◆ Recorded data

┄┄┄┄┄┄

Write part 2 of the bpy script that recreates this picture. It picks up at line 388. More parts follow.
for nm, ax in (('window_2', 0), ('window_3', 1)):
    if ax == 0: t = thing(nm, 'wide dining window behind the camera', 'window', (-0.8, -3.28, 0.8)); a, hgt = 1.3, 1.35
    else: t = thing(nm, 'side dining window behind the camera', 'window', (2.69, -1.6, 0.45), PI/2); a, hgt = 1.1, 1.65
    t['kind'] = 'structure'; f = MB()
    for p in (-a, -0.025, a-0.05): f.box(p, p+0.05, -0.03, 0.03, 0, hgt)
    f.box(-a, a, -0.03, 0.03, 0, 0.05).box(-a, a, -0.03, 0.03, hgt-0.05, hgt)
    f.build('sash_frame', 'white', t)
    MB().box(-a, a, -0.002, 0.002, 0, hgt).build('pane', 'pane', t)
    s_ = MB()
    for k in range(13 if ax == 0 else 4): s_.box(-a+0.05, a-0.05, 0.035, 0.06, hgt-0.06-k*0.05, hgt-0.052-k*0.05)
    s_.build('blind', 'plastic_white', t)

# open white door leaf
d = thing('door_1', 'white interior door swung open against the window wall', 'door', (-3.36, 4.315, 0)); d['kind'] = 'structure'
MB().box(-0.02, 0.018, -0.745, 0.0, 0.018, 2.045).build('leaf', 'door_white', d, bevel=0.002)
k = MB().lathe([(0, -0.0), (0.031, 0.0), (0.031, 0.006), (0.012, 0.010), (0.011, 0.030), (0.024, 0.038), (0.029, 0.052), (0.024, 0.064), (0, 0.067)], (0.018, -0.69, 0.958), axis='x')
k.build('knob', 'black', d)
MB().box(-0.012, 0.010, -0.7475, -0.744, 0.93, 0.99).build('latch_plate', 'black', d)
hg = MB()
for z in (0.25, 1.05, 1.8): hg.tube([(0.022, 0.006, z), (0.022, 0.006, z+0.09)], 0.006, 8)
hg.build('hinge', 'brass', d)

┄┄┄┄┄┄

Quote the entire listing above exactly.

Write part 2 of the bpy script that recreates this picture. It picks up at line 388. More parts follow.
for nm, ax in (('window_2', 0), ('window_3', 1)):
    if ax == 0: t = thing(nm, 'wide dining window behind the camera', 'window', (-0.8, -3.28, 0.8)); a, hgt = 1.3, 1.35
    else: t = thing(nm, 'side dining window behind the camera', 'window', (2.69, -1.6, 0.45), PI/2); a, hgt = 1.1, 1.65
    t['kind'] = 'structure'; f = MB()
    for p in (-a, -0.025, a-0.05): f.box(p, p+0.05, -0.03, 0.03, 0, hgt)
    f.box(-a, a, -0.03, 0.03, 0, 0.05).box(-a, a, -0.03, 0.03, hgt-0.05, hgt)
    f.build('sash_frame', 'white', t)
    MB().box(-a, a, -0.002, 0.002, 0, hgt).build('pane', 'pane', t)
    s_ = MB()
    for k in range(13 if ax == 0 else 4): s_.box(-a+0.05, a-0.05, 0.035, 0.06, hgt-0.06-k*0.05, hgt-0.052-k*0.05)
    s_.build('blind', 'plastic_white', t)

# open white door leaf
d = thing('door_1', 'white interior door swung open against the window wall', 'door', (-3.36, 4.315, 0)); d['kind'] = 'structure'
MB().box(-0.02, 0.018, -0.745, 0.0, 0.018, 2.045).build('leaf', 'door_white', d, bevel=0.002)
k = MB().lathe([(0, -0.0), (0.031, 0.0), (0.031, 0.006), (0.012, 0.010), (0.011, 0.030), (0.024, 0.038), (0.029, 0.052), (0.024, 0.064), (0, 0.067)], (0.018, -0.69, 0.958), axis='x')
k.build('knob', 'black', d)
MB().box(-0.012, 0.010, -0.7475, -0.744, 0.93, 0.99).build('latch_plate', 'black', d)
hg = MB()
for z in (0.25, 1.05, 1.8): hg.tube([(0.022, 0.006, z), (0.022, 0.006, z+0.09)], 0.006, 8)
hg.build('hinge', 'brass', d)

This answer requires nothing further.